The US Air Force sent the incinerated remains or partial remains of at least 274 soldiers to a Virginia garbage dump over a period lasting several years, Pentagon records have revealed. Military officials purposefully hid the practice from families who had believed that their loved ones’ remains had been disposed of in a dignified manner.

The story came to public attention last month when the Washington Post documented that at least one soldier’s remains were transported from Dover Air Base in Delaware, the main entry point for troops killed in the occupations of Iraq and Afghanistan, to the King George County landfill in Virginia. On 8 December, the Post revealed that, based on official records, the remains of at least 274 soldiers were dumped at the site.

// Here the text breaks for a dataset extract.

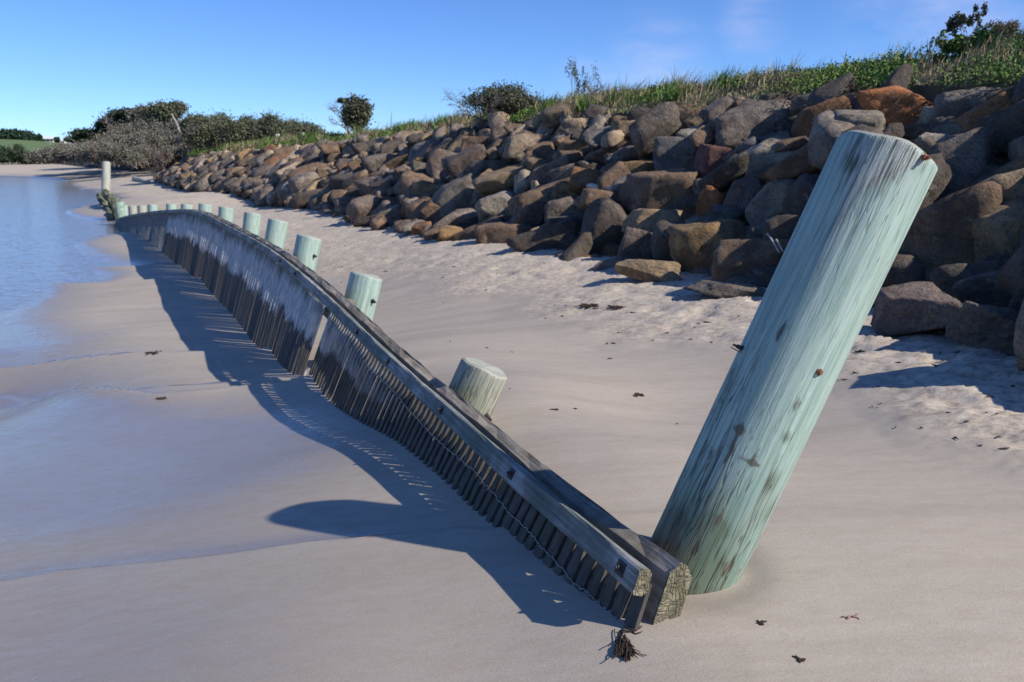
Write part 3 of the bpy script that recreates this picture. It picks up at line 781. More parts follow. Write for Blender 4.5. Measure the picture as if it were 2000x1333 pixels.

According to military records, the incinerated remains from an additional 1,762 unidentified corpses returned from Iraq and Afghanistan were also disposed of at the landfill between 2004 and 2008.

Trevor Dean, formerly the Dover Air Base mortuary director, told Gari-Lynn Smith (see video) that the practice goes back to at least to 1996, the first year he worked there. Smith learned this when she demanded information on the remains of her husband, Scott R. Smith, who was killed in Iraq in 2006. Upon her first inquiry she received a letter from Dean informing her that her late husband’s remains had been dumped at the King George County landfill, before concluding, “I hope this information brings some comfort to you during your time of loss.”

There are no plans, Air Force officials said, to alert those families now. Only if they ask.

Endlessly celebrated by politicians and the media as heroes, US soldiers are in reality nothing more than cannon fodder in neo-colonial wars waged against hostile populations. Once killed, in the estimation of the richest military in the world, these “heroes” are not even worthy of a dignified burial.